Here, presented as much as possible without context, are 10 things this woman said, which, while overheard at Dickson City, Pennsylvania Starbucks, 100% should have been overheard somewhere cozy and hipster on Haywood Road. 

  • As an empath, you know that’s super triggering for me. Editor’s Note: This is how she started their conversation. 
  • People say I’m the most pragmatic person they’ve ever met. Editor’s Note: I didn’t write all of them down, but she had a lot of praise for herself. 
  • I’m such a girl’s girl, and that threatens other women. Editor’s Note: The “girl’s girl” is just the girl who gets along better with guys rebranded, right? 
  • Sometimes I have a hard time connecting with other women.
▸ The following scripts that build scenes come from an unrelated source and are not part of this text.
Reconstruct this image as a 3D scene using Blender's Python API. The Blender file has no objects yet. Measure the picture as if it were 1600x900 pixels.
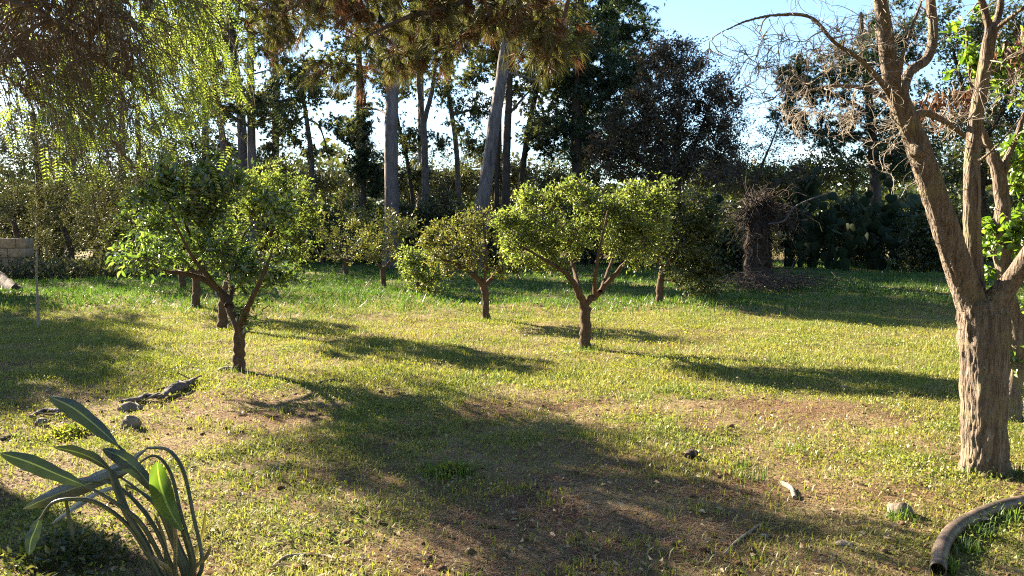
import bpy, math, numpy as np
from mathutils import Vector, Matrix
R = math.radians
rng = np.random.default_rng(11)
sc = bpy.context.scene
C = sc.collection
# ------------------------------------------------------------------ camera
F = 1256.0; CAMH = 1.5; PITCH = math.atan(95 / F)
SP, CP = math.sin(PITCH), math.cos(PITCH)
cd = bpy.data.cameras.new('camera'); cd.sensor_width = 36; cd.lens = 36 * F / 1600
cd.clip_start = 0.05; cd.clip_end = 2000
cam = bpy.data.objects.new('camera', cd); C.objects.link(cam)
cam.location = (0, 0, CAMH); cam.rotation_euler = (math.pi / 2 - PITCH, 0, 0)
sc.camera = cam
# ------------------------------------------------------------------ light
AZ, EL = R(-48), R(25)                      # sun azimuth from +Y (negative = to the left), elevation
SUN = np.array([math.sin(AZ) * math.cos(EL), math.cos(AZ) * math.cos(EL), math.sin(EL)])
w = bpy.data.worlds.new('World'); sc.world = w; w.use_nodes = True
nt = w.node_tree; bg = nt.nodes['Background']
sky = nt.nodes.new('ShaderNodeTexSky'); sky.sky_type = 'NISHITA'; sky.sun_disc = False
sky.sun_elevation = EL; sky.sun_rotation = AZ; sky.air_density = 1.0; sky.dust_density = 0.25; sky.ozone_density = 3.5
tc = nt.nodes.new('ShaderNodeTexCoord'); mp = nt.nodes.new('ShaderNodeMapping'); mp.inputs['Scale'].default_value = (1, 1, 3)
nz = nt.nodes.new('ShaderNodeTexNoise'); nz.inputs['Scale'].default_value = 3.2; nz.inputs['Detail'].default_value = 7; nz.inputs['Roughness'].default_value = .6
cr = nt.nodes.new('ShaderNodeValToRGB'); cr.color_ramp.elements[0].position = .60; cr.color_ramp.elements[1].position = .80
mx = nt.nodes.new('ShaderNodeMix'); mx.data_type = 'RGBA'; mx.inputs['B'].default_value = (11.5, 11.5, 11.8, 1)
nt.links.new(tc.outputs['Generated'], mp.inputs['Vector']); nt.links.new(mp.outputs[0], nz.inputs['Vector'])
nt.links.new(nz.outputs['Fac'], cr.inputs['Fac']); nt.links.new(cr.outputs['Color'], mx.inputs['Factor'])
nt.links.new(sky.outputs[0], mx.inputs['A']); nt.links.new(mx.outputs['Result'], bg.inputs['Color'])
bg.inputs['Strength'].default_value = 0.05
sd = bpy.data.lights.new('sun', 'SUN'); sd.energy = 5.0; sd.angle = R(.53); sd.color = (1, .85, .64)
so = bpy.data.objects.new('sun', sd); C.objects.link(so)
so.rotation_euler = Vector(SUN).to_track_quat('Z', 'Y').to_euler()
sc.view_settings.view_transform = 'Standard'; sc.view_settings.look = 'None'
sc.view_settings.exposure = 2.8; sc.view_settings.gamma = 1
cy = sc.cycles
cy.max_bounces = 6; cy.diffuse_bounces = 3; cy.glossy_bounces = 2; cy.transmission_bounces = 4; cy.transparent_max_bounces = 4
cy.use_adaptive_sampling = True; cy.adaptive_threshold = .008; cy.use_denoising = False; cy.filter_width = 1.15
cy.sample_clamp_indirect = 6; cy.caustics_reflective = False; cy.caustics_refractive = False

# ------------------------------------------------------------------ noise, projection
def _h(i, j, k):
    with np.errstate(over='ignore'):
        n = (i.astype(np.int64).astype(np.uint32) * np.uint32(374761393) + j.astype(np.int64).astype(np.uint32) * np.uint32(668265263)
             + k.astype(np.int64).astype(np.uint32) * np.uint32(2246822519))
        n = (n ^ (n >> np.uint32(13))) * np.uint32(1274126177)
        n = n ^ (n >> np.uint32(16))
    return n.astype(np.float64) / 4294967295.0
def vn(x, y, z=0.0):
    x, y, z = np.broadcast_arrays(np.asarray(x, float), np.asarray(y, float), np.asarray(z, float))
    i, j, k = np.floor(x), np.floor(y), np.floor(z)
    a, b, c = x - i, y - j, z - k
    a, b, c = [t * t * (3 - 2 * t) for t in (a, b, c)]
    o = 0
    for di in (0, 1):
        for dj in (0, 1):
            for dk in (0, 1):
                o = o + _h(i + di, j + dj, k + dk) * (a if di else 1 - a) * (b if dj else 1 - b) * (c if dk else 1 - c)
    return o
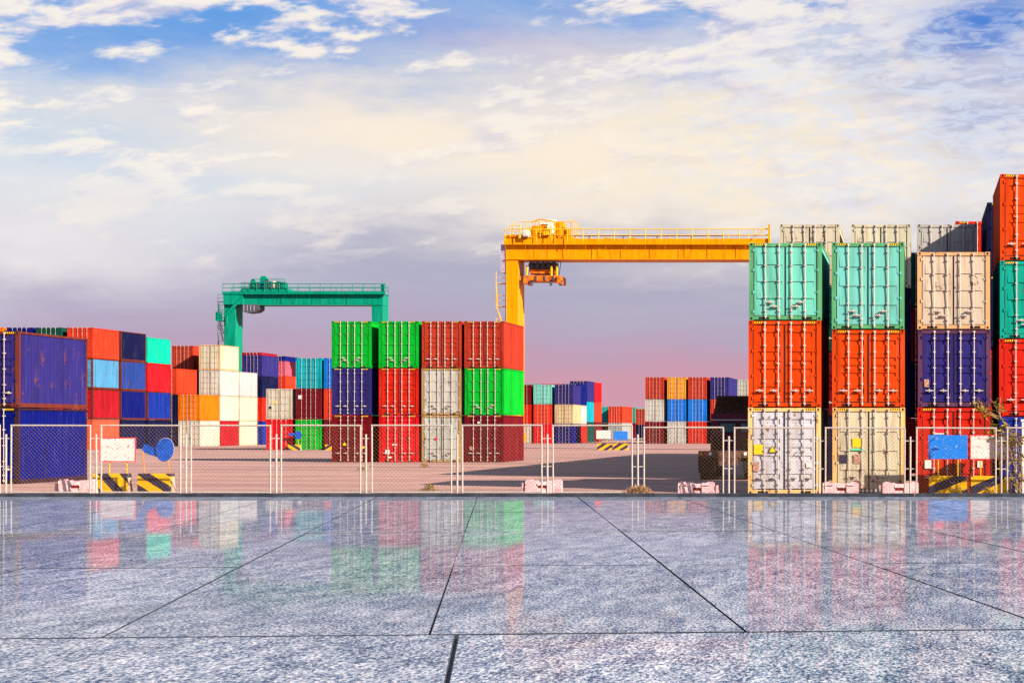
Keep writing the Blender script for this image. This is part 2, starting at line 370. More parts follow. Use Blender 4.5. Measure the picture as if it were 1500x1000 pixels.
# the plaza: a granite paving deck falling 0.2 degrees away from the viewer
D_EDGE = 43.9; SLOPE = .00375; H0 = 1.4346
def pz(d): return CH - (H0 + SLOPE * d)
SH = (731 - CX) / F                               # joints run this much sideways per metre
CR = .09                                          # cross joints' skew
def plaza():
    bed = MB(); y0, y1 = -12, D_EDGE
    b = [(-40, y0, -.1), (14, y0, -.1), (14, y1, -.1), (-40, y1, -.1)]
    t = [(-40, y0, pz(y0) - .03), (14, y0, pz(y0) - .03), (14, y1, pz(y1) - .03), (-40, y1, pz(y1) - .03)]
    bed.hexa(b, t, SLATE)
    root = tag(link('pavement', bed.mesh('pavement')), kind='structure')
    Wd = 474 * 13.62 / F; D1 = 13.62
    u0 = (628 - CX) * D1 / F - SH * D1            # a long joint at y = 0
    def slab(ua, ub, da, db, g=.011):
        # corner points on lines X = u + SH*d, cross joints d = dc + CR*(X - Xref)
        def pt(u, dc):
            d = (dc + CR * (u + 4.4)) / (1 - CR * SH); return [u + SH * d, d]
        gc = .038; ga = .005 if abs(ua - u0) < .01 else g; gb = .005 if abs(ub - u0) < .01 else g
        P = [pt(ua + ga, da + gc), pt(ub - gb, da + gc), pt(ub - gb, db - gc), pt(ua + ga, db - gc)]
        # clip to the far edge
        Q = []
        for i in range(4):
            a, b2 = P[i], P[(i + 1) % 4]
            if a[1] <= D_EDGE: Q.append(a)
            if (a[1] - D_EDGE) * (b2[1] - D_EDGE) < 0:
                t_ = (D_EDGE - a[1]) / (b2[1] - a[1]); Q.append([a[0] + (b2[0] - a[0]) * t_, D_EDGE])
        if len(Q) < 3: return
        m = MB(); n = len(Q); lip = .006
        c = [sum(q[0] for q in Q) / n, sum(q[1] for q in Q) / n]
        bot = [(x, y, pz(y) - .03) for x, y in Q]
        mid = [(x, y, pz(y) - .004) for x, y in Q]
        top = [(x + (c[0] - x) / max(1e-3, abs(c[0] - x)) * lip if abs(c[0] - x) > .01 else x, y + (c[1] - y) / max(1e-3, abs(c[1] - y)) * lip, pz(y)) for x, y in Q]
        dz = random.uniform(-.0012, .0012)
        top = [(x, y, z + dz) for x, y, z in top]
        k = 0; m.v = bot + mid + top; m.mid(GRANITE); m.mid(SLATE)
        for i in range(n):
            j = (i + 1) % n
            m.f += [(i, j, n + j, n + i), (n + i, n + j, 2 * n + j, 2 * n + i)]; m.mi += [1, 1]
        m.f.append(tuple(2 * n + i for i in range(n))); m.mi.append(0)
        link('paving_slab', m.mesh('paving_slab'), root)
    L = 14.6
    for k in range(-6, 10):
        ua, ub = u0 + k * Wd, u0 + (k + 1) * Wd
        cuts = [D1, D1 + L, D1 + 2 * L, D1 + 3 * L] if k % 2 else [D1, D1 + L / 2, D1 + 1.5 * L, D1 + 2.5 * L]
        for a, b_ in zip(cuts, cuts[1:]): slab(ua, ub, a, b_)
    uf = (669 - CX) * D1 / F - SH * D1
    for k in range(-4, 5):
        ua, ub = uf + k * 2 * Wd, uf + (k + 1) * 2 * Wd
        slab(ua, ub, D1 - L, D1, .012)
    kb = MB(); zt = pz(D_EDGE)
    x = -40.0
    while x < 14:
        k = MB(); k.box(x + .004, D_EDGE, zt - .5, x + 1.996, D_EDGE + .28, zt + .078, SLATE); link('kerb_stone', k.mesh('kerb_stone'), root); x += 2.0
plaza()

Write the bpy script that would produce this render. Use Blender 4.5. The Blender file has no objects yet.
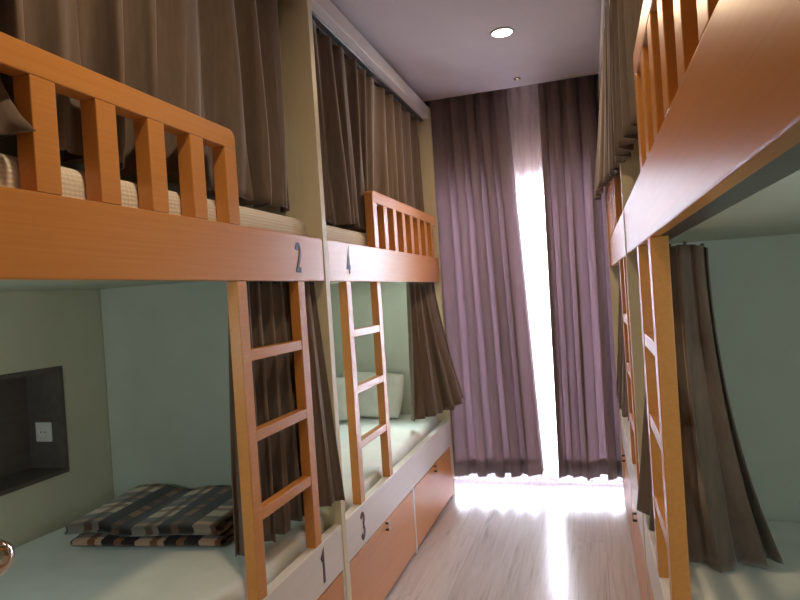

Guys, just get me more. Editor’s Note: I wrote that last editor’s note before I heard this, but truly, awful people specifically are so, so very predictable. 
  • Sometimes I think other girls just know I’m more evolved than they are. Editor’s Note: I’m truly shocked she never uttered the phrase “women supporting women.” 
  • My social skills are unparalleled. 
  • I’m just so sick of always being the bigger person. 
  • I just think I give too much. 
  • I’m tired of always giving and never getting. Editor’s Note: She stayed with this theme for a long time. 
  • If she’s not going to show interest, I’m going to pursue him. I think that’s fair. Editor’s Note: I coudln’t have written a better line to end on. This IS the definition of a girl’s girl.